Bruges is a beautiful, little medieval city and probably Belgium's most popular tourist destination after Brussels. The city was mighty and rich during the middle ages, but around the beginning of the 16th century, the Zwin Channel - which was essential for trade to and from the city - silted up and trade, being an uncaring bastard, moved to Antwerp (Antwerpen in Flemish) where it was facilitated by the Sheldt river.

The once prosperous city soon become impoverished. However, Bruges bad luck in trade proved great luck in the tourism trade. Without wealth, the city failed to modernise and for centuries, her many medieval buildings remained largely unblemished by property developers.

In the 19th century, Bruges became a tourist destination for wealthy Europeans (in those days, the wealthy were pretty much the only people who could afford the luxury of travel holidays). Nevertheless, the city's medieval beauty persevered and as tourism became viable for the less than wealthy to visit. And they did. And they have continued to do so in increasing numbers. However, on that June afternoon with international tourism mostly prohibited and Belgium's own ban on non-essential, internal travel only just lifted a few hours ago, I suspected the city would be pretty much devoid of tourists. I was right.

Restaurants were closed
Restaurants were closed, except for take-aways

While the shopping areas of the city were reasonably busy, it was clear that nearly everyone shopping was a local. I was the only clown with a rucksack on his back and a camera on his chest. The historical district, on the other hand, was nearly empty - as you can see in the pictures.

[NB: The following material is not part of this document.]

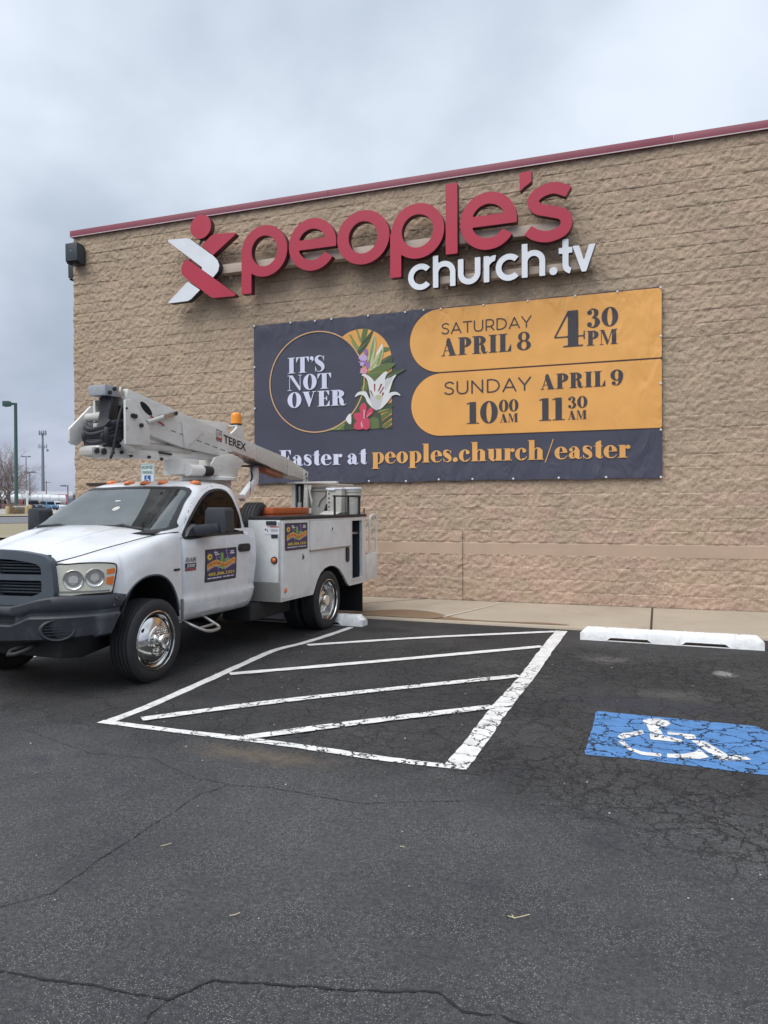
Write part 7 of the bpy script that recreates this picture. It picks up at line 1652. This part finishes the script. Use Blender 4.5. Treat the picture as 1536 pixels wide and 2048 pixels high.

Nevertheless, the city had a certain haunting peacefulness with a hint of loneliness to it.

I chatted briefly with a university professor who was also out walking in the historical bit of Bruges. She appeared to be in her 60s and said she had lived in the city all her life. She also said that in all those years, she had never seen the city so quiet.

Quiet side street in Bruges
Quiet side street in Bruges

I spent a couple of hours wandering the streets of Bruges. My feelings were mixed. It was a treat to visit the city in such quiet times. But, it somehow seemed she missed the milling crowds of foreign tourists. I'm sure the many restaurateurs, boat drivers, souvenir shopkeepers and others reliant on the tourist trade also missed their clientele.

It was with a heavy-ish heart that I drove back to my home village of Erps-Kwerps, about 90 minutes away.